Caixin
Mar 16, 2021 08:26 PM
FINANCE

Stocks Regulator Flexes Muscles With Massive Fine on Chemicals-Maker

Guangdong Rongtai's headquarters in Jieyang, Guangdong province. Photo: Guangdong Rongtai
Guangdong Rongtai's headquarters in Jieyang, Guangdong province. Photo: Guangdong Rongtai

China’s stocks regulator plans to slap massive fines on a Shanghai-listed chemicals manufacturer and some of its senior executives and staff, sending a message to the markets that it is prepared to use stronger powers of punishment allowed in the revised Securities Law.

Guangdong Rongtai Industry Co. Ltd. (600589.SH), its chairman and some employees are facing penalties adding up to a total 15 million yuan ($2.3 million) for falsifying profits and information disclosure violations, according to a company filing (link in Chinese) to the bourse published Saturday. The scale of the fines reflects the provisions of the updated legislation, which went into effect in March 2020 and allows for far steeper financial sanctions on those found to have broken laws and regulations.

The regulator is proposing a total fine of 3 million yuan on the company including a 2.5 million yuan penalty for disclosing false information in its annual reports, a violation that carries a maximum financial penalty of 10 million yuan. That compares with the maximum fine of 600,000 yuan the same offence would have incurred under the previous version of the law. The regulator said the company has the right to appeal against the punishment, which was given in a notice from the Guangdong province branch of the China Securities Regulatory Commission (CSRC).

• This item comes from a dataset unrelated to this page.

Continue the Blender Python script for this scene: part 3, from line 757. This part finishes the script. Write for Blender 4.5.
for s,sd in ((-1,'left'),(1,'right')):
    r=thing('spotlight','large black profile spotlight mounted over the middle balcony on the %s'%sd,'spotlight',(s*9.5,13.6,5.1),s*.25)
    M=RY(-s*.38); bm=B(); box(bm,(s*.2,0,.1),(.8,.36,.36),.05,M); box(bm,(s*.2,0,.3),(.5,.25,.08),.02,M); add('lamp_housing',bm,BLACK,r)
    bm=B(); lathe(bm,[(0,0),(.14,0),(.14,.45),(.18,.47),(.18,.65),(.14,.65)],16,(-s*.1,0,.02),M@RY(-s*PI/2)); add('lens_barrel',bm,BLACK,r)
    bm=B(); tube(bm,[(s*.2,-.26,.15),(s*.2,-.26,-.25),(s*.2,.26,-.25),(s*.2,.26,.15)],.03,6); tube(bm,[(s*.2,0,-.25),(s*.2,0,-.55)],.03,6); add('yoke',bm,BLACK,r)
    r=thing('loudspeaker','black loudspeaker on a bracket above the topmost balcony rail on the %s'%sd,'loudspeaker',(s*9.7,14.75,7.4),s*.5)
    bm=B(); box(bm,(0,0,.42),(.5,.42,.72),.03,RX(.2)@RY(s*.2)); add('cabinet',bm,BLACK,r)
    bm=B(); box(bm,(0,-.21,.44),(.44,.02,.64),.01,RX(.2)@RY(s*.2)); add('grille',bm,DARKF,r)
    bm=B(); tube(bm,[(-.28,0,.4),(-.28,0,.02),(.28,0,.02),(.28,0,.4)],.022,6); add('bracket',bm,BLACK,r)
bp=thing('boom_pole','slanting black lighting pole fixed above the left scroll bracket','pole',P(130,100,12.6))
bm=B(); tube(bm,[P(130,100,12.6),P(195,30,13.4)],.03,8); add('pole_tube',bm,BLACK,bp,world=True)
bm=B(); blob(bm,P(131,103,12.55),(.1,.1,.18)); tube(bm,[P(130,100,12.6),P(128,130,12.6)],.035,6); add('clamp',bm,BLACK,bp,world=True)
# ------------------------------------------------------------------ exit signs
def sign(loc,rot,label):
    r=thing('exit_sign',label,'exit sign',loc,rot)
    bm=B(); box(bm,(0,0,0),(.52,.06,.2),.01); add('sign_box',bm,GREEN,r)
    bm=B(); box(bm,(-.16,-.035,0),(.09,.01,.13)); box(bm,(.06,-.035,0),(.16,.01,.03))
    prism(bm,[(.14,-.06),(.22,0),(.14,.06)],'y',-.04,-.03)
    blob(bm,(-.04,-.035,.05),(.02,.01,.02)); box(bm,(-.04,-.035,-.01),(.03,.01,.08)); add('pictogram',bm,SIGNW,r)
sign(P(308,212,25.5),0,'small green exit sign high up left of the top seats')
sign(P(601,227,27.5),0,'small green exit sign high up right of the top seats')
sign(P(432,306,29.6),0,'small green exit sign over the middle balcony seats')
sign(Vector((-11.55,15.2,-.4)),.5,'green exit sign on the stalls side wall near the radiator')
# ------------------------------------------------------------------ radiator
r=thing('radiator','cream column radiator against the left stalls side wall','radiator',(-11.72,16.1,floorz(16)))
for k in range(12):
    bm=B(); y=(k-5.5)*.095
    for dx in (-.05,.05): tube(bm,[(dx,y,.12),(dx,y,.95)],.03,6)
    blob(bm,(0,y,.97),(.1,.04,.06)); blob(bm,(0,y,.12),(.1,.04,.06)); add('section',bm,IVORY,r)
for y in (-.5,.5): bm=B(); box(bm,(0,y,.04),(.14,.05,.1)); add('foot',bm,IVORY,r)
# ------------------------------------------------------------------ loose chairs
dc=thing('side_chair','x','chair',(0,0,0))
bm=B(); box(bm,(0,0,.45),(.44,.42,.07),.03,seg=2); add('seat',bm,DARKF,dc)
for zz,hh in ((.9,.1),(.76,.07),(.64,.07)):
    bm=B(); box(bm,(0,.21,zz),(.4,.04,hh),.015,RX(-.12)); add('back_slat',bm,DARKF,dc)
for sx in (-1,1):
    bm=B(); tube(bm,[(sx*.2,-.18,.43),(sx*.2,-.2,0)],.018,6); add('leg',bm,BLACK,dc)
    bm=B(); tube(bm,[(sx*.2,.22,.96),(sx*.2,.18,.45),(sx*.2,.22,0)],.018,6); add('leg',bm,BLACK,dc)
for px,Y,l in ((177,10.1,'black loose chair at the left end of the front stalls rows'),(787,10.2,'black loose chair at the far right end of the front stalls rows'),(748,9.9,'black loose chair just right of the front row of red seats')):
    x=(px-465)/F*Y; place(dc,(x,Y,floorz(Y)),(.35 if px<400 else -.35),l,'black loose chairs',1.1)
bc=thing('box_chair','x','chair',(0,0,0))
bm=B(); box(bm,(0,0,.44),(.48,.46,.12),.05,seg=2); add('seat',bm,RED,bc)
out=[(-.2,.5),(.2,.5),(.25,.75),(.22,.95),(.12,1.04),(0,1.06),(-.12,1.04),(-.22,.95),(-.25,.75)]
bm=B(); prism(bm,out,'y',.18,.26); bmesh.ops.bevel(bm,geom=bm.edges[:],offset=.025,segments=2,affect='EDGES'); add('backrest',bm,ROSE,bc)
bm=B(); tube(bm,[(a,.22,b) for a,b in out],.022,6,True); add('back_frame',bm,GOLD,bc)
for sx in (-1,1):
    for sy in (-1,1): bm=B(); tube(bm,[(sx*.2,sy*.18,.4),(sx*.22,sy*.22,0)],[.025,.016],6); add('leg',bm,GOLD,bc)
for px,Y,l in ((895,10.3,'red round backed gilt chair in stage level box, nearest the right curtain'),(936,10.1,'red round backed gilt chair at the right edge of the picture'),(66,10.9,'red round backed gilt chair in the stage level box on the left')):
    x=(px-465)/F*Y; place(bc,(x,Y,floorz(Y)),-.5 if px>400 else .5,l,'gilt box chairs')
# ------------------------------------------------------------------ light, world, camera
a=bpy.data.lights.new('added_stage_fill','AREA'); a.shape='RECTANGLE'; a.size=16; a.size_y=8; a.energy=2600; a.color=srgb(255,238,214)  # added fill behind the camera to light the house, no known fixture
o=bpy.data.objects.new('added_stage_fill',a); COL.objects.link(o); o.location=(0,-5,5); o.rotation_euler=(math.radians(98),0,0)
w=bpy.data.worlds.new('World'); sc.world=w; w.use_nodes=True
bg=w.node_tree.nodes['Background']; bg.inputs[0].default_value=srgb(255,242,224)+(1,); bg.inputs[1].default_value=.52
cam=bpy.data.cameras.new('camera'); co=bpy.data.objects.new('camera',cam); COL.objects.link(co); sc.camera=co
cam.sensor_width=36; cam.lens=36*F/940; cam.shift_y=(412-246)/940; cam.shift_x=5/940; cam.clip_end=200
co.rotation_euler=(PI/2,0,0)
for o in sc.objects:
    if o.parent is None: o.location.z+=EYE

The revised Securities Law tightened a variety of rules (link in Chinese) on information disclosure. The regulator accused Guangdong Rongtai of failing to issue its 2019 annual report by the deadline of April 30, 2020 and of inflating its profits by a total of 55.3 million yuan in its 2018 and 2019 reports. The company also failed to disclose its true relationship with four companies, three of whom were involved in related-party transactions, and lied about the relationship in its response to a regulatory enquiry letter from the Shanghai bourse, according to the company’s filing.

Guangdong Rongtai’s chairman and actual controller, Yang Baosheng, is facing a penalty totaling 3.3 million yuan for his role in the misconduct along with a three-year ban on any involvement in the securities market, according to the filing. The regulator intends to fine Chief Financial Officer Zheng Chuanjia 1.6 million yuan, while 13 other staff members will face fines ranging from 200,000 yuan to 800,000 yuan each for their roles in the misconduct.

Under the revised law, fines on individuals — other than those with information disclosure obligations — for information disclosure-related misconduct were raised to a range of 200,000 yuan to 10 million yuan, from 30,000 yuan to 600,000 yuan under the old law.

This story has been updated to correct the range of the possible fines levied on certain individuals for information disclosure-related misconduct. The ranges are 200,000 yuan to 10 million yuan under the revised law and 30,000 yuan to 600,000 yuan under the old law.